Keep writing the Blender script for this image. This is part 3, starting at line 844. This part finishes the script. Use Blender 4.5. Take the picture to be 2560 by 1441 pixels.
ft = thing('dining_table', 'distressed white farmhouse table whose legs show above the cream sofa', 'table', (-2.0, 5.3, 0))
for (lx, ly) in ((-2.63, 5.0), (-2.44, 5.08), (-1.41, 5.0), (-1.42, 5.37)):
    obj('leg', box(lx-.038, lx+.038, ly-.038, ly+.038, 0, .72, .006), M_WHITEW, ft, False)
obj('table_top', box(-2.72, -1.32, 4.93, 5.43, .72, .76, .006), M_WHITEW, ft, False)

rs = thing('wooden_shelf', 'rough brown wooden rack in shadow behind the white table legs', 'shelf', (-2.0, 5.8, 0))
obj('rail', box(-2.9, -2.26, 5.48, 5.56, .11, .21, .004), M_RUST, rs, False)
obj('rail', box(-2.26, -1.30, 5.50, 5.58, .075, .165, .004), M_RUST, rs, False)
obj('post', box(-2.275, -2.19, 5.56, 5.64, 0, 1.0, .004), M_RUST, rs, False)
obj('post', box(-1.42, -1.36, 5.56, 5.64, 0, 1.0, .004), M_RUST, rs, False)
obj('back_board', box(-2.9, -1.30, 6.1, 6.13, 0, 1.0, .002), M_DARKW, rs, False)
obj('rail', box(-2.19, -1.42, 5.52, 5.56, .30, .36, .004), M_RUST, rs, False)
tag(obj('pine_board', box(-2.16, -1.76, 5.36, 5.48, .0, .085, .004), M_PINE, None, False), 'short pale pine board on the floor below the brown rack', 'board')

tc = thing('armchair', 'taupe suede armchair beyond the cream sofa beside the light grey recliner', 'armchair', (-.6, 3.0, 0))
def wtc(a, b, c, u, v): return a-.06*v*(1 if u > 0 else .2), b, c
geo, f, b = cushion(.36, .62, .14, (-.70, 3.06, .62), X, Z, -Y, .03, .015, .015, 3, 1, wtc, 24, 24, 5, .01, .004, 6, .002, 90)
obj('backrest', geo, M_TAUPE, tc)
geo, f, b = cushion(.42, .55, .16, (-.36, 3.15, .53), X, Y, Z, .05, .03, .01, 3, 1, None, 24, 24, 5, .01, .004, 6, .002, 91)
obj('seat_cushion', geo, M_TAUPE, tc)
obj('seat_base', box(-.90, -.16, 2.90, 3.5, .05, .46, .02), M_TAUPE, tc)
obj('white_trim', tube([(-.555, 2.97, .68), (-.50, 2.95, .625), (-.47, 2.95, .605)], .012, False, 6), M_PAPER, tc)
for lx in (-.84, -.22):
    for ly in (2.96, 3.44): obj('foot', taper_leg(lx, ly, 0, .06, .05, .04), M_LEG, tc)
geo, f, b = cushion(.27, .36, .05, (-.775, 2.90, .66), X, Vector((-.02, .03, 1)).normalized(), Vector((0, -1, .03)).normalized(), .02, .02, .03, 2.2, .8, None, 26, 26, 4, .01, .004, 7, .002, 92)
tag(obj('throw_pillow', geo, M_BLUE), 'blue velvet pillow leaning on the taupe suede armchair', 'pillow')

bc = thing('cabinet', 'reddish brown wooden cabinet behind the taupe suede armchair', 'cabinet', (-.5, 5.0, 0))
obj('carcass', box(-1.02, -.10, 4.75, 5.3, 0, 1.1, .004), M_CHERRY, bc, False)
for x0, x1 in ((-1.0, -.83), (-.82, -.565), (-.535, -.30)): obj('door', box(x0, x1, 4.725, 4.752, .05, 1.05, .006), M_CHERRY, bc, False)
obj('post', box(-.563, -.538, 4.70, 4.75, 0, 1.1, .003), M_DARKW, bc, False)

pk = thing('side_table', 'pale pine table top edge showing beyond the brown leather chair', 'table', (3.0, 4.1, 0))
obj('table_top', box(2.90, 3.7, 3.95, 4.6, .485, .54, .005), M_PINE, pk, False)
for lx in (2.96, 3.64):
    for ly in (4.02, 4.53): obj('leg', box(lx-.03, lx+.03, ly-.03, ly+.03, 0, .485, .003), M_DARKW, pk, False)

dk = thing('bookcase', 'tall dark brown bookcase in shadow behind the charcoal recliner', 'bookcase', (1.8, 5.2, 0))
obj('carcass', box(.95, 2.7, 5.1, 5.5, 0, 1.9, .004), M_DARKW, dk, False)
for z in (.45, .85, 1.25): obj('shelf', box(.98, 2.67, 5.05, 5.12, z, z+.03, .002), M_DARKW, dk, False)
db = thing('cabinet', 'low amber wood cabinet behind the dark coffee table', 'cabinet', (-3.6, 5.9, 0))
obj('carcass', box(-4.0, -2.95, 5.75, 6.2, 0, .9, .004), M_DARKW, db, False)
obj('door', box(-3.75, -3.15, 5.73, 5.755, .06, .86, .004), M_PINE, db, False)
______
**Direction**
Repeat the data above exactly.

**Answer below**
Keep writing the Blender script for this image. This is part 3, starting at line 844. This part finishes the script. Use Blender 4.5. Take the picture to be 2560 by 1441 pixels.
ft = thing('dining_table', 'distressed white farmhouse table whose legs show above the cream sofa', 'table', (-2.0, 5.3, 0))
for (lx, ly) in ((-2.63, 5.0), (-2.44, 5.08), (-1.41, 5.0), (-1.42, 5.37)):
    obj('leg', box(lx-.038, lx+.038, ly-.038, ly+.038, 0, .72, .006), M_WHITEW, ft, False)
obj('table_top', box(-2.72, -1.32, 4.93, 5.43, .72, .76, .006), M_WHITEW, ft, False)

rs = thing('wooden_shelf', 'rough brown wooden rack in shadow behind the white table legs', 'shelf', (-2.0, 5.8, 0))
obj('rail', box(-2.9, -2.26, 5.48, 5.56, .11, .21, .004), M_RUST, rs, False)
obj('rail', box(-2.26, -1.30, 5.50, 5.58, .075, .165, .004), M_RUST, rs, False)
obj('post', box(-2.275, -2.19, 5.56, 5.64, 0, 1.0, .004), M_RUST, rs, False)
obj('post', box(-1.42, -1.36, 5.56, 5.64, 0, 1.0, .004), M_RUST, rs, False)
obj('back_board', box(-2.9, -1.30, 6.1, 6.13, 0, 1.0, .002), M_DARKW, rs, False)
obj('rail', box(-2.19, -1.42, 5.52, 5.56, .30, .36, .004), M_RUST, rs, False)
tag(obj('pine_board', box(-2.16, -1.76, 5.36, 5.48, .0, .085, .004), M_PINE, None, False), 'short pale pine board on the floor below the brown rack', 'board')

tc = thing('armchair', 'taupe suede armchair beyond the cream sofa beside the light grey recliner', 'armchair', (-.6, 3.0, 0))
def wtc(a, b, c, u, v): return a-.06*v*(1 if u > 0 else .2), b, c
geo, f, b = cushion(.36, .62, .14, (-.70, 3.06, .62), X, Z, -Y, .03, .015, .015, 3, 1, wtc, 24, 24, 5, .01, .004, 6, .002, 90)
obj('backrest', geo, M_TAUPE, tc)
geo, f, b = cushion(.42, .55, .16, (-.36, 3.15, .53), X, Y, Z, .05, .03, .01, 3, 1, None, 24, 24, 5, .01, .004, 6, .002, 91)
obj('seat_cushion', geo, M_TAUPE, tc)
obj('seat_base', box(-.90, -.16, 2.90, 3.5, .05, .46, .02), M_TAUPE, tc)
obj('white_trim', tube([(-.555, 2.97, .68), (-.50, 2.95, .625), (-.47, 2.95, .605)], .012, False, 6), M_PAPER, tc)
for lx in (-.84, -.22):
    for ly in (2.96, 3.44): obj('foot', taper_leg(lx, ly, 0, .06, .05, .04), M_LEG, tc)
geo, f, b = cushion(.27, .36, .05, (-.775, 2.90, .66), X, Vector((-.02, .03, 1)).normalized(), Vector((0, -1, .03)).normalized(), .02, .02, .03, 2.2, .8, None, 26, 26, 4, .01, .004, 7, .002, 92)
tag(obj('throw_pillow', geo, M_BLUE), 'blue velvet pillow leaning on the taupe suede armchair', 'pillow')

bc = thing('cabinet', 'reddish brown wooden cabinet behind the taupe suede armchair', 'cabinet', (-.5, 5.0, 0))
obj('carcass', box(-1.02, -.10, 4.75, 5.3, 0, 1.1, .004), M_CHERRY, bc, False)
for x0, x1 in ((-1.0, -.83), (-.82, -.565), (-.535, -.30)): obj('door', box(x0, x1, 4.725, 4.752, .05, 1.05, .006), M_CHERRY, bc, False)
obj('post', box(-.563, -.538, 4.70, 4.75, 0, 1.1, .003), M_DARKW, bc, False)

pk = thing('side_table', 'pale pine table top edge showing beyond the brown leather chair', 'table', (3.0, 4.1, 0))
obj('table_top', box(2.90, 3.7, 3.95, 4.6, .485, .54, .005), M_PINE, pk, False)
for lx in (2.96, 3.64):
    for ly in (4.02, 4.53): obj('leg', box(lx-.03, lx+.03, ly-.03, ly+.03, 0, .485, .003), M_DARKW, pk, False)

dk = thing('bookcase', 'tall dark brown bookcase in shadow behind the charcoal recliner', 'bookcase', (1.8, 5.2, 0))
obj('carcass', box(.95, 2.7, 5.1, 5.5, 0, 1.9, .004), M_DARKW, dk, False)
for z in (.45, .85, 1.25): obj('shelf', box(.98, 2.67, 5.05, 5.12, z, z+.03, .002), M_DARKW, dk, False)
db = thing('cabinet', 'low amber wood cabinet behind the dark coffee table', 'cabinet', (-3.6, 5.9, 0))
obj('carcass', box(-4.0, -2.95, 5.75, 6.2, 0, .9, .004), M_DARKW, db, False)
obj('door', box(-3.75, -3.15, 5.73, 5.755, .06, .86, .004), M_PINE, db, False)